Le projet de loi relatif à l’immigration, à l’intégration et à la nationalité a été adopté par l’Assemblée nationale, en première lecture, ce 12 octobre.



Scrupuleusement « enrichi » de toutes les mesures inspirées par le tristement célèbre discours de Grenoble, le texte marque l’engagement résolu de la majorité présidentielle – en dépit des réticences publiques de certains de ses membres – dans la démarche qui conduit insensiblement la France vers la banalisation de la xénophobie d’Etat.



Dans son inspiration comme dans ses dernières évolutions, le projet validé par l’Assemblée poursuit en effet un triple objectif :



1) Propager une conception « morcelée » de la nationalité qui suggère l’apparition d’une ligne de fracture « originelle » entre les bons et les mauvais Français.



Comment lire autrement la création, sans aucune justification possible en termes de prévention des meurtres de policiers ou de gendarmes, d’un nouveau cas de déchéance de la nationalité française susceptible de frapper les Français naturalisés depuis moins de dix ans, ou encore la pénalisation des mariages présumés « gris » ?



2) Faire entrer dans le droit positif la stigmatisation des Roms, promus au rang de nouveaux boucs émissaires.



Comment interpréter autrement les dispositions qui prévoient la possibilité d’éloigner les Européens dont le séjour est constitutif d’un « abus de droit » du simple faut qu’ils renouvellent des séjours de moins de trois mois ?



3) Réduire à la portion congrue les droits des étrangers en situation irrégulière, dont le ministère de l’Intérieur poursuit avec une obsession maniaque le refoulement ou la reconduite à la frontière.



Comment analyser autrement les dispositions portant de deux à cinq jours le délai dans lequel un étranger pourra être maintenu en centre de rétention administrative sans aucune intervention du juge judiciaire ou encore celles qui privent le même juge d’une part essentielle de son pouvoir de contrôle sur les conditions de mise en oeuvre de cette mesure privative de liberté ?



En instaurant un véritable régime d’exception pour le traitement du contentieux de l’éloignement des étrangers, le Parlement s’apprête à brader les valeurs de l’Etat de droit qui garantissent à tous un égal accès au juge gardien des libertés individuelles.
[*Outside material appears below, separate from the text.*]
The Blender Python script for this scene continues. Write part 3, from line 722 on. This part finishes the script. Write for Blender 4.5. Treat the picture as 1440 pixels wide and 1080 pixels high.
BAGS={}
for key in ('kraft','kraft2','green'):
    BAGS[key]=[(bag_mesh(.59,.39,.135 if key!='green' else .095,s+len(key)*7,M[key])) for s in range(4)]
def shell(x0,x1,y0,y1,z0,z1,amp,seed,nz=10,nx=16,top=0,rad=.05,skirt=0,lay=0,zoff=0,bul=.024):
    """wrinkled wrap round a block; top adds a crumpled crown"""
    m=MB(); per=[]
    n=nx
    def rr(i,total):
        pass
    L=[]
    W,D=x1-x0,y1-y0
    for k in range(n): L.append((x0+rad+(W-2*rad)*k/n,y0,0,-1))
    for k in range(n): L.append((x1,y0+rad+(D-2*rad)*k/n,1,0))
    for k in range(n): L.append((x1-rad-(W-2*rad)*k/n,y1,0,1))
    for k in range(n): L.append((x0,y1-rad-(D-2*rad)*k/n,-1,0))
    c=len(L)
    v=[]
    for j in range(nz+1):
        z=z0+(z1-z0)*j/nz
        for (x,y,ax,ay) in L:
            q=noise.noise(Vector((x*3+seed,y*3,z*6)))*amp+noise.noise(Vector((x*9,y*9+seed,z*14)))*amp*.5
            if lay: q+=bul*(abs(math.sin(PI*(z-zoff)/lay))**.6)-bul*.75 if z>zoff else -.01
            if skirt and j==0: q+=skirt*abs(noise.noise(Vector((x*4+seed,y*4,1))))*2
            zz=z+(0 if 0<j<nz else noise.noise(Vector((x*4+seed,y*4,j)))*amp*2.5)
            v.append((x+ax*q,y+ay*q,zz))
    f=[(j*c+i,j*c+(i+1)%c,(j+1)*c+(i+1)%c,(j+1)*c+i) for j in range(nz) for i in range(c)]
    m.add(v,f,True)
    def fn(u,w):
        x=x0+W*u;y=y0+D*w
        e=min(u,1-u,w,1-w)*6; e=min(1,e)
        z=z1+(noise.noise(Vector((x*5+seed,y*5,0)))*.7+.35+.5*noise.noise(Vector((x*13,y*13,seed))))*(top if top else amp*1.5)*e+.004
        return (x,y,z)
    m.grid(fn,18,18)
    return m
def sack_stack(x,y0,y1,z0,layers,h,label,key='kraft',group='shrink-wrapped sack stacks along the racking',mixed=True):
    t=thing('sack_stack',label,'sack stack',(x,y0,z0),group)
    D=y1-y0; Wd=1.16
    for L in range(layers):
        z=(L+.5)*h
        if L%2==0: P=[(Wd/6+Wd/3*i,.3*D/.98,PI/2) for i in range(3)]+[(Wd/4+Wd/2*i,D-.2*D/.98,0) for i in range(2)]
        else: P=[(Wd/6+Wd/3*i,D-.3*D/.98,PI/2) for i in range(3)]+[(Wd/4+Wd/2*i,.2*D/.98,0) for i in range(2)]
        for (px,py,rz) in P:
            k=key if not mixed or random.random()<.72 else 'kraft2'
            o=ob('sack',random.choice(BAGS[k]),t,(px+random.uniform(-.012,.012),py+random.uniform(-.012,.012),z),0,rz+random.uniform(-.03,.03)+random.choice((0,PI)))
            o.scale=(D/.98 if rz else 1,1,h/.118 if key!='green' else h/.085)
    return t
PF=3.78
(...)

En adoptant sans états d’âme les amendements « présidentiels », il franchit une étape supplémentaire dans la systématisation de la mise au ban des étrangers en situation de précarité et, pour de basses raisons électorales, donne délibérément corps aux fantasmes xénophobes.



Le Syndicat de la magistrature ne se résout pas à la construction méthodique de « l’étranger » comme sujet de non-droits.